Não surpreende neste contexto a nulificação constante do sexo pelas imagens. Os personagens de Na Estrada trepam o tempo todo, mas sequência após sequência o filme segue reduzindo-as a uma série de pequenas anedotas, pequenos gracejos a oferecer ao espectador. As imagens emolduradas de Na Estrada não têm espaço para nada disso; sexo é algo um tanto grosseiro demais para a ligeira visita guiada pelo cineasta. Filmar sexo como sexo estragaria a série de anedotas familiares e, pelo bem do projeto, é melhor colocar apenas alguns planos bonitos, acompanhados, de preferência, por uma sacada esperta. O projeto de Na Estrada como um todo prevê uma anulação dos corpos que se reverte na forma como quase todo elenco é conduzido rumo a se tornarem presenças recessivas, que menos habitam seus lugares do que caminham dopados por eles. A exceção fica por conta de algumas figuras à margem (como Viggo Mortensen) que sugerem alguma autenticidade, e da energia calculada de Garrett Hedlund, que é um tanto elaborada demais para propriamente envolver como retrato, mas funciona como um escape da monotonia do seu entorno. De fato, para um filme de personagens, Na Estrada é curiosamente desprovido deles. São todos coadjuvantes do passeio proposto pelo cineasta, como se fossem uma espécie de fantasmas de cartão postal.

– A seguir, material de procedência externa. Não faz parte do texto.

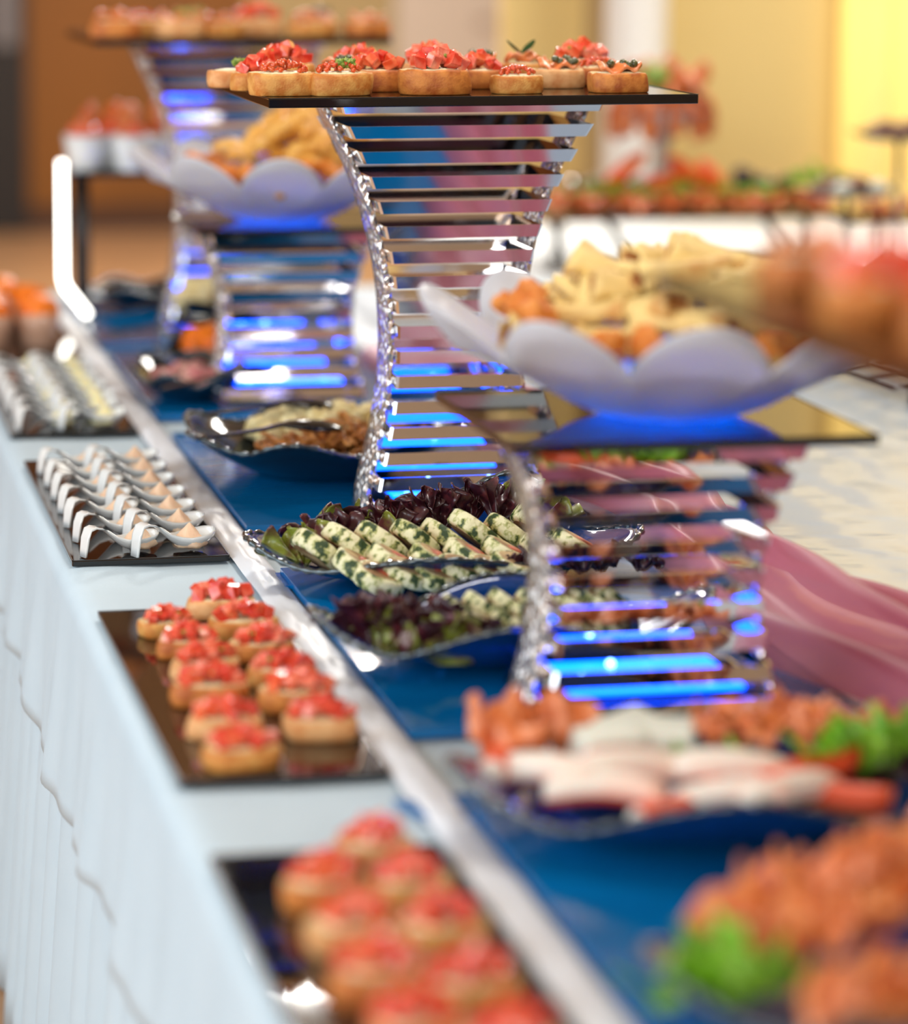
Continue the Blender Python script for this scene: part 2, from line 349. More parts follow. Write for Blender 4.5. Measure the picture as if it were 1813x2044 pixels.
# ------------------------------------------------------------------ black glass trays
def tray(name, lab, x0, x1, y0, y1, z, group=None, th=.010):
    o = thing(name, lab, 'tray', ((x0 + x1) / 2, (y0 + y1) / 2, z - th), 0, group)
    hx, hy = (x1 - x0) / 2, (y1 - y0) / 2
    obj('slab', box(B(), -hx, hx, -hy, hy, 0, th, bev=.0012), blackglass, o, False)
    obj('rim_line', box(box(box(box(B(), -hx, hx, -hy, -hy + .0012, th, th + .0008), -hx, hx, hy - .0012, hy, th, th + .0008), -hx, -hx + .0012, -hy, hy, th, th + .0008), hx - .0012, hx, -hy, hy, th, th + .0008), M('tray_edge', (.03, .03, .03), .2), o, False)
    return o
LT = TZ + .009
tray('black_tray', 'black glass tray of tomato bruschetta in the nearest left row, cut by the frame', .335, .522, 1.58, 2.229, LT, 'black trays along the cloth edge', .007)
tray('black_tray', 'black glass tray holding two columns of tomato bruschetta', .340, .527, 2.436, 3.080, LT, 'black trays along the cloth edge', .007)
tray('black_tray', 'black glass tray holding white spoons of pink mousse', .339, .527, 3.338, 3.992, LT, 'black trays along the cloth edge', .007)
tray('black_tray', 'black glass tray of blurred white spoons with pale yellow mousse', .339, .527, 4.207, 4.86, LT, 'black trays along the cloth edge', .007)
tray('black_tray', 'black glass tray under the orange salad cups', .339, .527, 4.95, 5.5, LT, 'black trays along the cloth edge', .007)

# ------------------------------------------------------------------ bruschetta
def bread_mesh(seed):
    r = R(seed); bm = B(); n = 30; off = r.random() * 9
    a0, b0 = .040, .0265; rings = []; ex = r.uniform(2.2, 3.6); tap = r.uniform(-.10, .06); skew = r.uniform(-.12, .12)
    for z, ins in ((0, .0016), (.0015, .0003), (.009, -.0008), (.019, -.0004), (.0245, .0005), (.027, .0022)):
        ring = []
        for k in range(n):
            a = 2 * PI * k / n
            ca, sa = math.cos(a), math.sin(a); q = (abs(ca) ** ex + abs(sa) ** ex) ** (-1 / ex)
            jit = 1 + .06 * noise.noise(Vector((ca * 1.7 + off, sa * 1.7, z * 20))) + .02 * noise.noise(Vector((ca * 6, sa * 6 + off, z * 90)))
            zz = z + (.0022 * noise.noise(Vector((ca * 2, sa * 2, off))) if z > .02 else 0)
            tp = 1 + tap * (1 - z / .027); ring.append(bm.verts.new(((a0 - ins) * q * ca * jit * tp + skew * z, (b0 - ins) * q * sa * jit * tp, zz)))
        rings.append(ring)
    skin(bm, rings, 0); bm.faces.new(rings[0][::-1])
    top = [rings[-1]]
    for s in (.75, .4):
        top.append([bm.verts.new((v.co.x * s, v.co.y * s, .0262 + .0012 * noise.noise(v.co * 60))) for v in rings[-1]])
    skin(bm, top, 1); bm.faces.new(top[-1]).material_index = 1
    bmesh.ops.recalc_face_normals(bm, faces=bm.faces)
    me = bpy.data.meshes.new('bread'); bm.to_mesh(me); bm.free()
    me.polygons.foreach_set('use_smooth', [True] * len(me.polygons))
    return me
breads = []
for i in range(9):
    me = bread_mesh(i); me.materials.append((crust, crust2, crust3)[i % 3]); me.materials.append(crumb); breads.append(me)
def blob_mesh(name, r, flat, seed, amp=.18, fx=1.0, fy=1.0, sub=3, freq=2.2):
    bm = B(); bmesh.ops.create_icosphere(bm, subdivisions=sub, radius=1)
    for v in bm.verts:
        d = 1 + amp * noise.noise(v.co * freq + Vector((seed, 0, 0)))
        v.co = Vector((v.co.x * r * fx * d, v.co.y * r * fy * d, v.co.z * r * flat * d))
    me = bpy.data.meshes.new(name); bm.to_mesh(me); bm.free(); me.polygons.foreach_set('use_smooth', [True] * len(me.polygons))
    return me
def mm(me, *ms):
    for m in ms: me.materials.append(m)
    return me
spread_me = mm(blob_mesh('cheese_spread', .031, .09, 2, .16, 1.0, .66), spread)
dice = []
for i in range(8):
    r = R(40 + i); bm = B(); bmesh.ops.create_cube(bm, size=.0145)
    for v in bm.verts: v.co = Vector([c * r.uniform(.72, 1.28) for c in v.co])
    bmesh.ops.bevel(bm, geom=bm.edges[:], offset=.0011, segments=1, affect='EDGES')
    me = bpy.data.meshes.new('tomato_cube'); bm.to_mesh(me); bm.free(); me.materials.append(tomatoes[i % 4]); dice.append(me)
def roe_mesh(seed):
    r = R(seed); bm = B()
    for k in range(64):
        a = r.uniform(0, 2 * PI); q = r.random() ** .5; x, y = q * .029 * math.cos(a), q * .0175 * math.sin(a)
        z = .002 + .009 * (1 - q * q) + r.uniform(0, .003)
        bmesh.ops.create_icosphere(bm, subdivisions=1, radius=.0036, matrix=Matrix.Translation((x, y, z)))
    me = bpy.data.meshes.new('salmon_roe'); bm.to_mesh(me); bm.free(); me.materials.append(roe_m); me.polygons.foreach_set('use_smooth', [True] * len(me.polygons))
    return me
roes = [roe_mesh(3), roe_mesh(8)]
def slice_mesh(seed, mat, L=.06, W=.04, th=.004, name='salmon_slice', waves=2.0, amp=.005):
    bm = B(); r = R(seed); n, m = 14, 8; ph = r.uniform(0, 6); rows = []
    for i in range(n + 1):
        row = []
        for j in range(m + 1):
            u, v = i / n - .5, j / m - .5
            ww = W * (1 - .35 * abs(2 * u) ** 2)
            z = amp * math.sin(u * waves * 2 * PI + ph) * (1 + .4 * v) + amp * .8 * math.sin(v * 5 + ph * 2 + u * 3) + amp
            row.append(bm.verts.new((u * L, v * ww, z + th)))
        rows.append(row)
    skin(bm, rows, 0, False)
    ex = bmesh.ops.extrude_face_region(bm, geom=bm.faces[:]); bmesh.ops.translate(bm, verts=[v for v in ex['geom'] if isinstance(v, bmesh.types.BMVert)], vec=(0, 0, -th))
    bmesh.ops.recalc_face_normals(bm, faces=bm.faces)
    me = bpy.data.meshes.new(name); bm.to_mesh(me); bm.free(); me.materials.append(mat); me.polygons.foreach_set('use_smooth', [True] * len(me.polygons))
    return me
salm_top = [slice_mesh(1, salmon), slice_mesh(2, salmon)]
caper_me = [mm(blob_mesh('caper', .0058, .9, 3 * i, .3, sub=2), caper) for i in range(3)]
tuft_me = mm(blob_mesh('herb_tuft', .008, .9, 5, .75, sub=3, freq=3.5), herb)
def leafbm(L=.03, W=.018, curl=.3):
    bm = B(); rows = []
    for i in range(9):
        u = i / 8; ww = W * math.sin(PI * min(1, u * .93 + .04)) ** .8
        rows.append([bm.verts.new((u * L * math.cos(curl * u), v * ww, u * L * math.sin(curl * u) + .25 * abs(v) * ww)) for v in (-.5, -.25, 0, .25, .5)])
    skin(bm, rows, 0, False)
    ex = bmesh.ops.extrude_face_region(bm, geom=bm.faces[:]); bmesh.ops.translate(bm, verts=[v for v in ex['geom'] if isinstance(v, bmesh.types.BMVert)], vec=(0, 0, -.0006))
    return bm
_lb = leafbm(); bmesh.ops.recalc_face_normals(_lb, faces=_lb.faces); basil_me = bpy.data.meshes.new('basil_leaf'); _lb.to_mesh(basil_me); _lb.free(); basil_me.materials.append(basil)
bcount = [0]
def bruschetta(loc, rz, s, kind, label, group, sz=1.0, nd=15, bread=None):
    i = bcount[0]; bcount[0] += 1; r = R(900 + i)
    t = thing('bruschetta', label, 'bruschetta', loc, rz, group, (s, s, s * sz))
    inst('bread', breads[(i * 4 + i // 3) % 9 if bread is None else bread], t, (0, 0, .0003), (0, 0, PI * (i % 2)))
    inst('cheese_spread', spread_me, t, (0, 0, .0268))
    zt = .0285
    if 'T' in kind:
        for k in range(nd):
            a = k * 2.399 + r.uniform(-.3, .3); q = math.sqrt((k + .5) / nd)
            lay = (1 - q) * .017
            inst('tomato_cube', dice[r.randrange(8)], t, (q * .031 * math.cos(a), q * .0185 * math.sin(a), zt + .003 + lay + r.uniform(0, .003)), [r.uniform(-.7, .7), r.uniform(-.7, .7), r.uniform(0, 3)], (r.uniform(.75, 1.15), r.uniform(.75, 1.15), r.uniform(.8, 1.1) / sz))
        for k in range(2):
            inst('herb_tuft', tuft_me, t, (r.uniform(-.02, .02), r.uniform(-.015, 0), zt + .014), [r.uniform(0, 6)] * 3, .36)
    if 'R' in kind:
        o = inst('salmon_roe', roes[i % 2], t, (0, 0, zt - .001)); o['kind'] = 'stuff'
    if 'S' in kind:
        inst('salmon_slice', salm_top[i % 2], t, (0, 0, zt - .002), (0, 0, r.uniform(-.2, .2)))
    if 'C' in kind:
        for k in range(8):
            inst('caper', caper_me[k % 3], t, (r.uniform(-.012, .024), r.uniform(-.012, .008), zt + .008 + r.uniform(0, .006)), [r.uniform(0, 6)] * 3)
    if 'H' in kind:
        for k in range(3): inst('herb_tuft', tuft_me, t, (.006 + .008 * k - .006, -.004 + r.uniform(-.004, .004), zt + .011), [r.uniform(0, 6)] * 3, .75)
    if 'B' in kind:
        for k in range(2): inst('basil_leaf', basil_me, t, (-.008, 0, zt + .012), (0, -.4, 2.8 * k + .2))
    return t
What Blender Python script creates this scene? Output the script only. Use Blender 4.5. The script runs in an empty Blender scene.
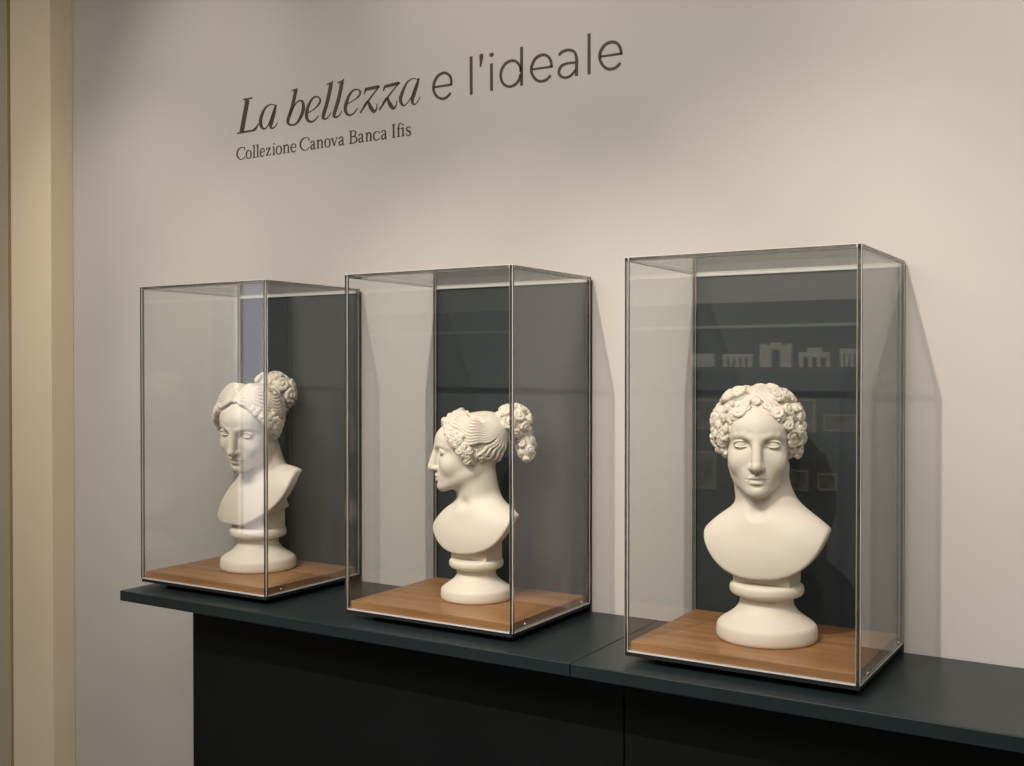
import bpy, bmesh, math, random
import numpy as np

S = bpy.context.scene
COL = S.collection
R = math.radians

# ---------------------------------------------------------------- camera, exposure, world, lights
cam_data = bpy.data.cameras.new('camera'); cam = bpy.data.objects.new('camera', cam_data); COL.objects.link(cam)
cam.location = (.9757, -2.2157, 1.5575)
cam.rotation_euler = (R(90) - .0117, 0, .5519)
cam_data.sensor_width = 36; cam_data.lens = 36 * 1077.0 / 1024; cam_data.clip_start = .02
S.camera = cam
S.view_settings.view_transform = 'Standard'; S.view_settings.look = 'None'
S.view_settings.gamma = 1; S.view_settings.use_curve_mapping = False
S.view_settings.exposure = 0.2
S.cycles.max_bounces = 14; S.cycles.transparent_max_bounces = 32; S.cycles.transmission_bounces = 12; S.cycles.glossy_bounces = 8
S.cycles.caustics_refractive = False; S.cycles.caustics_reflective = False
world = bpy.data.worlds.new('world'); S.world = world; world.use_nodes = True
world.node_tree.nodes['Background'].inputs[0].default_value = (.5, .55, .6, 1)
world.node_tree.nodes['Background'].inputs[1].default_value = .05


def spot(name, loc, target, power, size, blend, col=(1, .895, .775), radius=.014):
    L = bpy.data.lights.new(name, 'SPOT'); L.energy = power; L.spot_size = R(size); L.spot_blend = blend
    L.color = col; L.shadow_soft_size = radius
    o = bpy.data.objects.new(name, L); COL.objects.link(o); o.location = loc
    d = np.array(target, float) - np.array(loc, float)
    import mathutils
    o.rotation_euler = mathutils.Vector(d).to_track_quat('-Z', 'Y').to_euler()
    return o


# the gallery's track spots, then two lamps added to brighten the mirrored far wall: (lamp position, aim, watts, cone, blend)
SPOTS = [((-1.14, -2.05, 3.06), (-1.08, -.15, 1.35), 66, 44, .85),
         ((-.44, -2.05, 3.06), (-.39, -.15, 1.28), 128, 40, .85),
         ((.20, -2.05, 3.06), (.33, -.15, 1.28), 122, 44, .9),
         ((-1.75, -1.55, 3.06), (-1.78, 0, 1.75), 36, 40, 1.0),
         ((-1.42, -1.05, 3.06), (-1.40, 0, 2.3), 17, 52, 1.0),
         ((-.30, -1.25, 3.06), (-.35, 0, 2.6), 24, 58, 1.0),
         ((1.10, -2.05, 3.06), (1.05, 0, 2.05), 98, 58, 1.0),
         ((-.70, -2.05, 3.06), (-.9, -4.2, 1.4), 150, 60, 1.0),
         ((-.85, -3.1, 3.06), (-.85, -4.2, 2.35), 70, 75, 1.0)]
for i, (a, b, p, s, bl) in enumerate(SPOTS):
    spot('spot_light', a, b, p, s, bl)
_area = bpy.data.lights.new('daylight', 'AREA'); _area.shape = 'RECTANGLE'; _area.size = .25; _area.size_y = 1.0
_area.energy = 10; _area.color = (.72, .82, 1.0)
_ao = bpy.data.objects.new('daylight', _area); COL.objects.link(_ao); _ao.location = (-4.73, -4.05, 1.65); _ao.rotation_euler = (R(90), 0, R(180))
_amb = bpy.data.lights.new('ambient_fill', 'AREA'); _amb.shape = 'RECTANGLE'; _amb.size = 5.0; _amb.size_y = 2.4  # soft overhead fill added to lift the whole room, no real fitting
_amb.energy = 98; _amb.color = (1, .94, .88)
_bo = bpy.data.objects.new('ambient_fill', _amb); COL.objects.link(_bo); _bo.location = (0, -2.4, 3.14)


# ---------------------------------------------------------------- materials
def principled(name, col, rough=.5, spec=.5, metal=0.):
    m = bpy.data.materials.new(name); m.use_nodes = True
    b = m.node_tree.nodes['Principled BSDF']
    b.inputs['Base Color'].default_value = (*col, 1); b.inputs['Roughness'].default_value = rough
    b.inputs['Specular IOR Level'].default_value = spec; b.inputs['Metallic'].default_value = metal
    return m, m.node_tree, b


def noise_color(m, nt, b, c0, c1, scale, detail=4, stretch=(1, 1, 1), bump=0., bump_scale=None, dist=.002):
    tc = nt.nodes.new('ShaderNodeTexCoord'); mp = nt.nodes.new('ShaderNodeMapping'); mp.inputs['Scale'].default_value = stretch
    nz = nt.nodes.new('ShaderNodeTexNoise'); nz.inputs['Scale'].default_value = scale; nz.inputs['Detail'].default_value = detail
    cr = nt.nodes.new('ShaderNodeValToRGB'); cr.color_ramp.elements[0].color = (*c0, 1); cr.color_ramp.elements[1].color = (*c1, 1)
    cr.color_ramp.elements[0].position = .35; cr.color_ramp.elements[1].position = .65
    L = nt.links; L.new(tc.outputs['Object'], mp.inputs[0]); L.new(mp.outputs[0], nz.inputs[0]); L.new(nz.outputs[0], cr.inputs[0]); L.new(cr.outputs[0], b.inputs['Base Color'])
    if bump:
        n2 = nt.nodes.new('ShaderNodeTexNoise'); n2.inputs['Scale'].default_value = bump_scale or scale * 4; n2.inputs['Detail'].default_value = 3
        bp = nt.nodes.new('ShaderNodeBump'); bp.inputs['Strength'].default_value = bump; bp.inputs['Distance'].default_value = dist
        L.new(mp.outputs[0], n2.inputs[0]); L.new(n2.outputs[0], bp.inputs['Height']); L.new(bp.outputs[0], b.inputs['Normal'])


def mat_noise(name, c0, c1, rough, scale=3, spec=.5, **k):
    m, nt, b = principled(name, c0, rough, spec); noise_color(m, nt, b, c0, c1, scale, **k); return m


M = {}
M['wall'] = mat_noise('greige wall paint', (.50, .475, .445), (.52, .495, .465), .75, 2.5, .25, bump=.15, bump_scale=180, dist=.0006)
M['cream'] = mat_noise('cream painted trim', (.80, .665, .48), (.82, .685, .50), .5, 3, .4, bump=.1, bump_scale=90, dist=.0005)
M['cream2'] = mat_noise('ochre painted panel', (.44, .37, .27), (.46, .39, .285), .5, 3, .4)
M['groove'] = mat_noise('brass strip', (.30, .22, .12), (.33, .25, .14), .35, 8, .5)
M['dark'] = mat_noise('blue black satin lacquer', (.010, .018, .020), (.012, .021, .023), .36, 5, .45, bump=.08, bump_scale=300, dist=.0003)
M['panel'] = mat_noise('slate green backboard', (.030, .038, .040), (.033, .041, .043), .6, 5, .4)
M['cabinet'] = mat_noise('near black cabinet lacquer', (.0035, .0048, .0052), (.0045, .0058, .0064), .55, 5, .2)
M['foot'] = mat_noise('black plinth', (.010, .011, .012), (.012, .013, .014), .7, 5, .3)
M['ceiling'] = mat_noise('white ceiling paint', (.7, .68, .64), (.72, .70, .66), .8, 3, .2)
M['floor'] = mat_noise('grey resin floor', (.16, .15, .14), (.19, .18, .165), .35, 1.4, .5)
M['ink'] = mat_noise('umber vinyl letters', (.060, .047, .037), (.066, .052, .041), .55, 20, .3)
M['metal'] = principled('black powder coat', (.02, .02, .02), .4)[0]
M['steel'] = principled('polished steel screw', (.7, .68, .65), .2, .5, 1.)[0]
M['frame'] = mat_noise('gilded frame', (.42, .33, .20), (.50, .40, .25), .4, 40, .5)
M['paper'] = mat_noise('pale paper relief', (.75, .72, .65), (.55, .52, .46), .7, 30, .3)
M['sketch'] = mat_noise('toned drawing', (.05, .045, .04), (.30, .28, .25), .6, 14, .3)


def plaster(name, a, b_):
    m, nt, b = principled(name, a, .55, .35); noise_color(m, nt, b, a, b_, 14, bump=.12, bump_scale=260, dist=.0006)
    b.inputs['Subsurface Weight'].default_value = .12; b.inputs['Subsurface Radius'].default_value = (1, .7, .45); b.inputs['Subsurface Scale'].default_value = .003
    return m


M['plaster'] = plaster('white plaster', (.725, .66, .56), (.75, .685, .585))


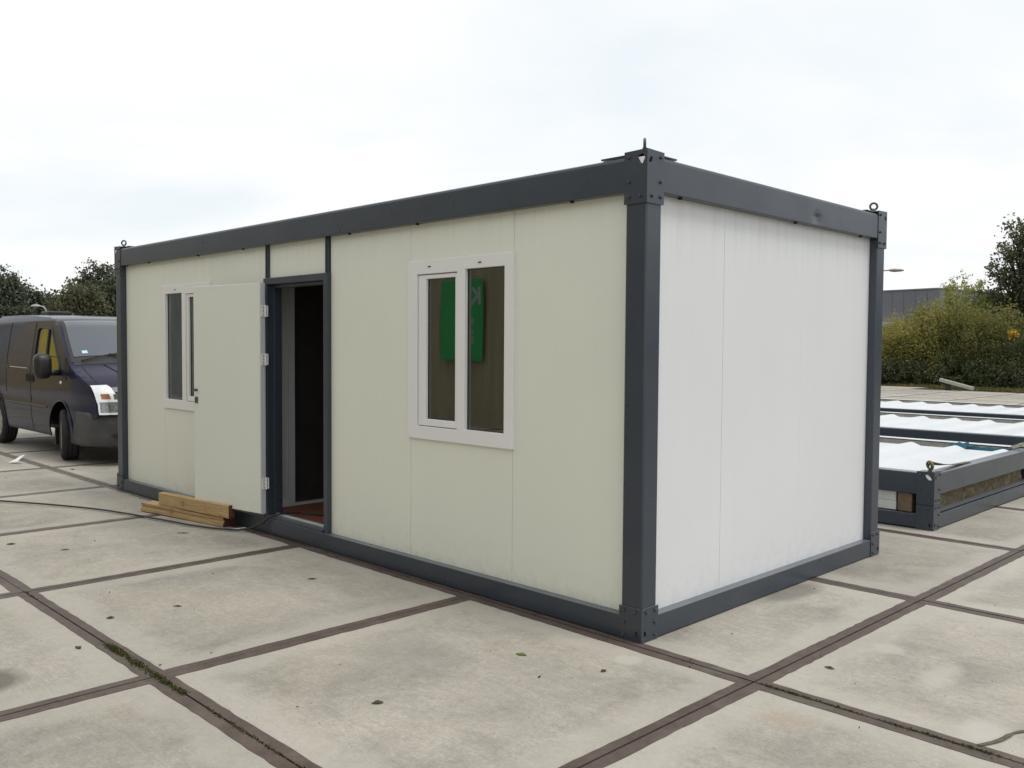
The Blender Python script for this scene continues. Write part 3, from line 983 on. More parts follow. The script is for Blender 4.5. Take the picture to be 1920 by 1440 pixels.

De certa forma, Na Estrada sugere, junto ao filme sobre Guevara, o apogeu do plano de carreira de Walter Salles. Dois filmes – que, não por acidente, pertencem a lugar nenhum, a despeito de se moverem por muitos espaços – que apontam para o cineasta como estrela; dois projetos perfeitos no panorama do cinema de festivais contemporâneo. Desde as derivações de Wenders no começa da sua filmografia, Salles não esconde o quão pensada ela é. É o projeto, muito mais do que momentos isolados, que o interessa. Mesmo um filme superior, como Linha de Passe, termina sempre dividido entre alguns momentos de observação genuína (em particular nas sequências com o filho evangélico) e a necessidade de realizar um portfólio vampiresco de cinema contemporâneo. Tudo em Na Estrada existe em serviço ao projeto cujo sucesso está simplesmente em existir, em garantir que o cineasta filmou aquele material. Como já acontecera em Diários da Motocicleta, a relevância de Na Estrada existe toda no fora da imagem. A elas, em si, cabe somente a insignificância.